--- start of Available data ---

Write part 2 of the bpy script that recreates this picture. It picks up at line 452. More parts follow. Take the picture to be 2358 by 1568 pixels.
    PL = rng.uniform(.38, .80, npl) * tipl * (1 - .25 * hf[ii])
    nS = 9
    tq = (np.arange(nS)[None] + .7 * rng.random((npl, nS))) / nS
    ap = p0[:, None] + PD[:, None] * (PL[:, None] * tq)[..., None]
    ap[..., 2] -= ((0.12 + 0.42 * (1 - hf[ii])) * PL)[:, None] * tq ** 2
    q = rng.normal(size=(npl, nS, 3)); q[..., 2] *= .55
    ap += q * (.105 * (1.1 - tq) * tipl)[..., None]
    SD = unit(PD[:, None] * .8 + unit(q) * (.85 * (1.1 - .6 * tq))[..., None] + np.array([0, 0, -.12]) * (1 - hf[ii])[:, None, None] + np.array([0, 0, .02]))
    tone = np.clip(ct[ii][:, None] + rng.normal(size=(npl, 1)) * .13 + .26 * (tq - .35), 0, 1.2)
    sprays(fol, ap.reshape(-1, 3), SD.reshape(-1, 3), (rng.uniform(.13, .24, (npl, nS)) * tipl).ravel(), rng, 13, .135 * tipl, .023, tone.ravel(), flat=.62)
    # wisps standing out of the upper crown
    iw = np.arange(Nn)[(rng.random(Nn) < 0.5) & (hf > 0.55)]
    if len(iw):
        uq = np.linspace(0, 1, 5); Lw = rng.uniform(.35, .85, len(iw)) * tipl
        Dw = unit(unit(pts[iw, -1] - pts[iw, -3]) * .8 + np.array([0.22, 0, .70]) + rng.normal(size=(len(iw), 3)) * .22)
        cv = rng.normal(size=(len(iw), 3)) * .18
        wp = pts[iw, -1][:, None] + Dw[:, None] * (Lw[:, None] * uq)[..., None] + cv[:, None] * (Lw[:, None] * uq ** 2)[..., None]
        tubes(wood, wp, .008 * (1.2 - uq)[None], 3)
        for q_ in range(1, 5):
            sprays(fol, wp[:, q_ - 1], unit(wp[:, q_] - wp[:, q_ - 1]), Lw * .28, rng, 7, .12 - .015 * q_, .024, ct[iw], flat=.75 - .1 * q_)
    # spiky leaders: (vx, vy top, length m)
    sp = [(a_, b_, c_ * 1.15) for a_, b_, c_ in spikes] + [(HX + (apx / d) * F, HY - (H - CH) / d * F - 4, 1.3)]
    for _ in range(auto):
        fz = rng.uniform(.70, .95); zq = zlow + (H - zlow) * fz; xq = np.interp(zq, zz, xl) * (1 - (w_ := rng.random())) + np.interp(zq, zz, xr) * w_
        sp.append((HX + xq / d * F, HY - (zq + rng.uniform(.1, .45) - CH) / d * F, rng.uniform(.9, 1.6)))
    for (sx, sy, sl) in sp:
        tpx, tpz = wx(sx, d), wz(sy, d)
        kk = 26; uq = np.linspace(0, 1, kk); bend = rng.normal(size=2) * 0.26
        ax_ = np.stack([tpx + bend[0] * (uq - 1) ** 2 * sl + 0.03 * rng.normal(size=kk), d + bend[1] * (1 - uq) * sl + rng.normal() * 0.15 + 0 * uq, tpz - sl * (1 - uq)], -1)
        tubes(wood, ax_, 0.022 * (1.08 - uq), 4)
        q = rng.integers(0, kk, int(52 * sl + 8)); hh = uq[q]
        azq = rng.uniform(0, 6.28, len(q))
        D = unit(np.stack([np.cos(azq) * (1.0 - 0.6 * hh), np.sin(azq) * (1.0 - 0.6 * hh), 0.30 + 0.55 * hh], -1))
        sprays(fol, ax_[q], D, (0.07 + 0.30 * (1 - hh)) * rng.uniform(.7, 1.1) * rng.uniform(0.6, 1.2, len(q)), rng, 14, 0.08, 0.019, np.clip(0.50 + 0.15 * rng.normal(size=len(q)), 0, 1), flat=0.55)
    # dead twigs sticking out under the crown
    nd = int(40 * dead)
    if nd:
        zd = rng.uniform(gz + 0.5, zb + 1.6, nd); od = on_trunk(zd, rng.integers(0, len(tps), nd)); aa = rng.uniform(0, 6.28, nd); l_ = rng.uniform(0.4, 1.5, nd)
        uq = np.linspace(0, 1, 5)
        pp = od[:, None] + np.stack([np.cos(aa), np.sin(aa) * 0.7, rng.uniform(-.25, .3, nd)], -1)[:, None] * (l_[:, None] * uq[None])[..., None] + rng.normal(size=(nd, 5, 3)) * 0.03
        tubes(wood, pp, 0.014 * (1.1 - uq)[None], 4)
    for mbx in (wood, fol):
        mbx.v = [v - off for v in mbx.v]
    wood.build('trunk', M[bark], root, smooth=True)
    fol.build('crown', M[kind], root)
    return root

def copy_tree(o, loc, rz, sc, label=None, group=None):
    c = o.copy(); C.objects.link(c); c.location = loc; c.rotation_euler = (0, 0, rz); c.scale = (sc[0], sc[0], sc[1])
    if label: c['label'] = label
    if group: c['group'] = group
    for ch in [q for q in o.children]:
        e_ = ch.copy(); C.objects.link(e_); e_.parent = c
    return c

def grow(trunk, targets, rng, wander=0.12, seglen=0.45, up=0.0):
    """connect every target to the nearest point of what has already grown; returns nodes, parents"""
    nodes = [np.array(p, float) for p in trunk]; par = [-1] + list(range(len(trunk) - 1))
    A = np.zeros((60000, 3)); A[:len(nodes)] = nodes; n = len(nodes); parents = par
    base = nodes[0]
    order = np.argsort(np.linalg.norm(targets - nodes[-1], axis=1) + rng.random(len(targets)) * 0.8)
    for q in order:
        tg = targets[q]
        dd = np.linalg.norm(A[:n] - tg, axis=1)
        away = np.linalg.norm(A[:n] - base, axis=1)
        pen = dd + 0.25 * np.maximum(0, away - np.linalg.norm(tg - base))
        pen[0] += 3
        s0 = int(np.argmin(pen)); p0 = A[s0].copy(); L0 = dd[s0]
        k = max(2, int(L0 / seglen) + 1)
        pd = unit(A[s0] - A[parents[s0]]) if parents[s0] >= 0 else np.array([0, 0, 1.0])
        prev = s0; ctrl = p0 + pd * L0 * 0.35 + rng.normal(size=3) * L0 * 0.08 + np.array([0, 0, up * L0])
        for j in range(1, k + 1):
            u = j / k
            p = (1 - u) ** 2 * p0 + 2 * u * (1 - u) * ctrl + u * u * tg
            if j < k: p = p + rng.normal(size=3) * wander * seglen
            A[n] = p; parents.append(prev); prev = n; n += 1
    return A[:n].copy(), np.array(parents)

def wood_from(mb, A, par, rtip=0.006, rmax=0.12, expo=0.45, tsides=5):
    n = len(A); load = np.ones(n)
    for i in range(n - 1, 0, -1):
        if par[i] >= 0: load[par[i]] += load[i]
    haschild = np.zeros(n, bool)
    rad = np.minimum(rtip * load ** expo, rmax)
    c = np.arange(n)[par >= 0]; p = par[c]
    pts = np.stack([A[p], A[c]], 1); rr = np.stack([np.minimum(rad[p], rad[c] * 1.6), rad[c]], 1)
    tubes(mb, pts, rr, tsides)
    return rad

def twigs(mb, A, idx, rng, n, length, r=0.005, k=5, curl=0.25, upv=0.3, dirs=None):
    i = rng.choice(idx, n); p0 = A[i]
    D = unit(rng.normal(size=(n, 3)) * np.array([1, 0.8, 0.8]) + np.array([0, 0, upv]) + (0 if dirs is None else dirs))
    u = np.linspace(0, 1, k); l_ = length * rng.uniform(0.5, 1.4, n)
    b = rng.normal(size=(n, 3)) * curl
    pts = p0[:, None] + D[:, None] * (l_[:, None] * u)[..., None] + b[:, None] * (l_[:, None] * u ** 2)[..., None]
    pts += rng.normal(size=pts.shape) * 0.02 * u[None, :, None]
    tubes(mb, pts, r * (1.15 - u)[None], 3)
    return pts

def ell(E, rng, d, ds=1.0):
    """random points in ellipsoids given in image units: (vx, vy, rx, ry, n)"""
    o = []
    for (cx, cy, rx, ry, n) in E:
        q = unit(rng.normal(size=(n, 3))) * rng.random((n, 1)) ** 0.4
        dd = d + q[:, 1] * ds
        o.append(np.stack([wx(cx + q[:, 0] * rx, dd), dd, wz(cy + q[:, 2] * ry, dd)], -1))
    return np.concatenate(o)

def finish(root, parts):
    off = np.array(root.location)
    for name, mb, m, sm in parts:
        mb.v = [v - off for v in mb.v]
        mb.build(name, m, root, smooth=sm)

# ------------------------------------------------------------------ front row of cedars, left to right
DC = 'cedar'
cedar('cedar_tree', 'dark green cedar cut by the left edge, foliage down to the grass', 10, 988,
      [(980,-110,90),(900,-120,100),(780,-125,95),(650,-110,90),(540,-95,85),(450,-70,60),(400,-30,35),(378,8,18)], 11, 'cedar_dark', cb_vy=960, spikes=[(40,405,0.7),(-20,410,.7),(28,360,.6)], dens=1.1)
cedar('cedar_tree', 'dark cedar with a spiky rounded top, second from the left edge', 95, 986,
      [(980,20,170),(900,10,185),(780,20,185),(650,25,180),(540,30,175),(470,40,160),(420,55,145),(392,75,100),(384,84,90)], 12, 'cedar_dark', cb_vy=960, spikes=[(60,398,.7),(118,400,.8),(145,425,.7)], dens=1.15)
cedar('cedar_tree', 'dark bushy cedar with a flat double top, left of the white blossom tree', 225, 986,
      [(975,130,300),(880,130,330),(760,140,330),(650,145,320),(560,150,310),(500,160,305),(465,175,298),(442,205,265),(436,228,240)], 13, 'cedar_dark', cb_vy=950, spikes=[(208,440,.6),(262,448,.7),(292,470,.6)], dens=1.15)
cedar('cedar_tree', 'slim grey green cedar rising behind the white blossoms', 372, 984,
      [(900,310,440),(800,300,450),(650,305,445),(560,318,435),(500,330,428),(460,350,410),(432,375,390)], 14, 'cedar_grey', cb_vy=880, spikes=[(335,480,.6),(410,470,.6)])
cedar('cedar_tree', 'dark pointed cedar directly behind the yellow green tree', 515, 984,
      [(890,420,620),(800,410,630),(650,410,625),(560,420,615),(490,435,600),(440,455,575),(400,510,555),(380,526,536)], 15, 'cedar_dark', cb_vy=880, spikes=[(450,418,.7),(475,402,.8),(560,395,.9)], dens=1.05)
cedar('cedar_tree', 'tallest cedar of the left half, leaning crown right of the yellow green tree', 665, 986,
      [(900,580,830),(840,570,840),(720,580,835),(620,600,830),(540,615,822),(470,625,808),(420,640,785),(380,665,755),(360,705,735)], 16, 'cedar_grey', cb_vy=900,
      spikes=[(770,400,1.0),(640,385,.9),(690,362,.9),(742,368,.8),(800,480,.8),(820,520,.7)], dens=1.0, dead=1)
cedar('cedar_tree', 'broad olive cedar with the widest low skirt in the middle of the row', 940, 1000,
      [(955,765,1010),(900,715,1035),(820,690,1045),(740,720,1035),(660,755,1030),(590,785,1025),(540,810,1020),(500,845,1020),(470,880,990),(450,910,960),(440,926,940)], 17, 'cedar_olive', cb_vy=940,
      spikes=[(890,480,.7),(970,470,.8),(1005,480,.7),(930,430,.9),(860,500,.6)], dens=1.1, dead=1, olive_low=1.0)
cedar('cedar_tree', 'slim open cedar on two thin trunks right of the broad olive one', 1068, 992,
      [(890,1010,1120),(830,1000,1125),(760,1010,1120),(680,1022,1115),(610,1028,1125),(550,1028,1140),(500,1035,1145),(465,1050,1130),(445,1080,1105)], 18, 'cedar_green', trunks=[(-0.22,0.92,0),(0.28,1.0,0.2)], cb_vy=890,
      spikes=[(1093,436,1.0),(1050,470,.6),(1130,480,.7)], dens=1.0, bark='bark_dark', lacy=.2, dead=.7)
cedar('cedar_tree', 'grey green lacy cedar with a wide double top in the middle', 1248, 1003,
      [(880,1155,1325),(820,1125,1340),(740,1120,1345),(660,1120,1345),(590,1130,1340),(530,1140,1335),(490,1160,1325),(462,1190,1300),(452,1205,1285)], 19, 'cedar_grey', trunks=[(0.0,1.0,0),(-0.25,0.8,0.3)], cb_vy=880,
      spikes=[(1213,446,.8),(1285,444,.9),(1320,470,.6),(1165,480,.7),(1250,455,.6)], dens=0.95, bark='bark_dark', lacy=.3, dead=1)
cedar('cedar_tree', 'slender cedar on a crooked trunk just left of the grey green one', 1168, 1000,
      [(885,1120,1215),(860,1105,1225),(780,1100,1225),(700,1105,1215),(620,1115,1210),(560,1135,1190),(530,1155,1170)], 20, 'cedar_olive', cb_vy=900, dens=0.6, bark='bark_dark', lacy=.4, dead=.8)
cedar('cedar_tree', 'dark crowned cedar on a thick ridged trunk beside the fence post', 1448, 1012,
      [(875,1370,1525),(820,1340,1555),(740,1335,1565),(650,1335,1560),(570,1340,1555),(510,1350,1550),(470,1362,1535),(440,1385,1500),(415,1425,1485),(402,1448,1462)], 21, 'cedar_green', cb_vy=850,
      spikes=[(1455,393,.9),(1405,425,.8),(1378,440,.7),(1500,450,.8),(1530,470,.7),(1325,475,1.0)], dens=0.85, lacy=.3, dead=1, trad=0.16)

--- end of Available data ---

_Short task_
Go through the data and count each line that has the word "root", then give the total alone.

_Reply_
6